I’m not writing this to avoid responsibility. I own my choices. But what I can’t accept is a system where a single late payment creates a chain reaction of penalties that keep people poor.
The breathalyzer in my home wasn’t optional. But the fees attached to it? Those were business decisions. Someone decided that $35 for being one day late was acceptable. And the state let them. No hardship waiver. No sliding scale. Just "Pay up, or else."
This is how poverty works in Texas. It’s not just what you make. It’s what they take when you fall behind.

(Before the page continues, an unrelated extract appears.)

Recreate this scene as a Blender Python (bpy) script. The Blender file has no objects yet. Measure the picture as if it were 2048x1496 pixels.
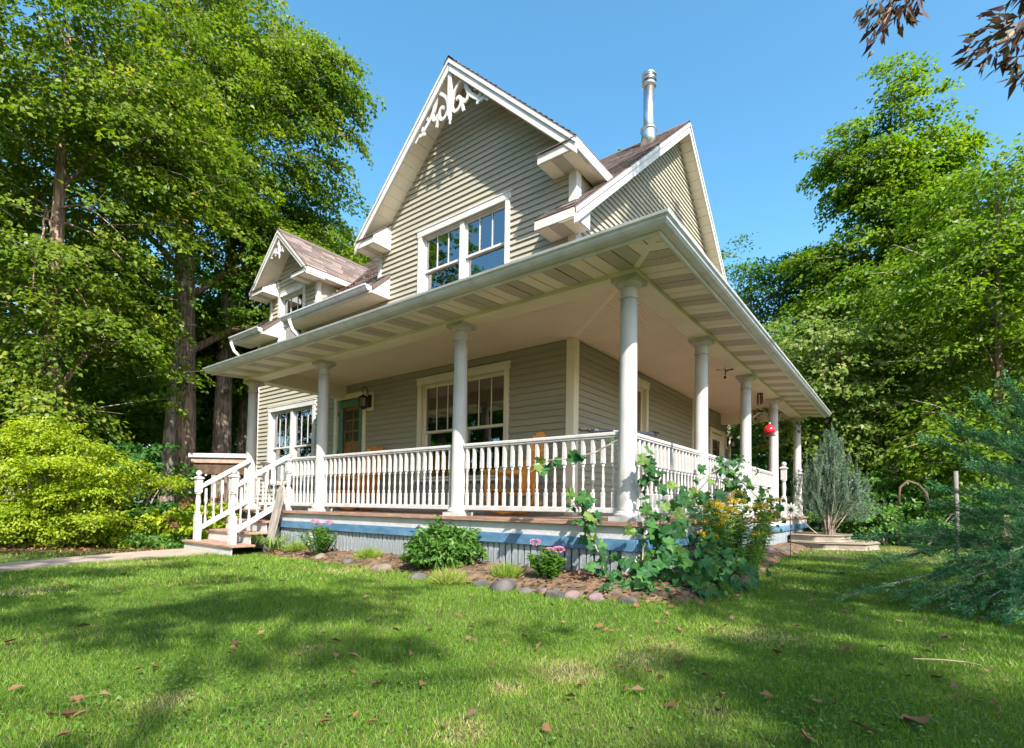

What Texas Must DoBan late fees altogether or pilot a progressive, income-based penalty system. Even though compounding is an issue, the core problem is the initial flat fee that hits hardest when someone is already struggling. A one-size-fits-all model ignores economic reality. A progressive approach would scale penalties to what a person can actually afford, and could be tested locally before broader adoption. Cities and counties don’t need to wait on state leadership. Municipal action can make real change.
If Texas banned predatory late fees today, the financial outcome for low income residents could be transformative. Even a modest estimate of $500 per year in avoided fees, across credit cards, utilities, housing, and court mandated programs, adds up to $5,000 over a decade.
For families hovering at or below the poverty line, that savings could mean staying housed, getting out of debt, or finally affording stability. This isn’t just relief, it’s wealth building.
A basic simulation comparing a household under the current system with one no longer paying late fees shows that the latter could steadily accumulate savings over time. In contrast, the current system traps families in a cycle of zero or negative net gains.
This isn’t theoretical. It’s math. And it should be policy.
Closing: Toward a Fairer Model
My dad’s line, that "poor people are poor because they make poor decisions," was never the full story. The truth is:
Poverty deepens when decisions are punished disproportionately.
Late fees aren’t teaching lessons. They’re turning temporary hardship into permanent setback. And the people writing these policies know it. They just aren’t feeling it.
If Texas wants to be bold, it doesn’t need more government programs. It needs to stop letting public systems quietly authorize the worst parts of private profiteering.
The cost of being poor in Texas isn’t just felt at the register. It’s in the fees added when you stumble-and the silence that follows.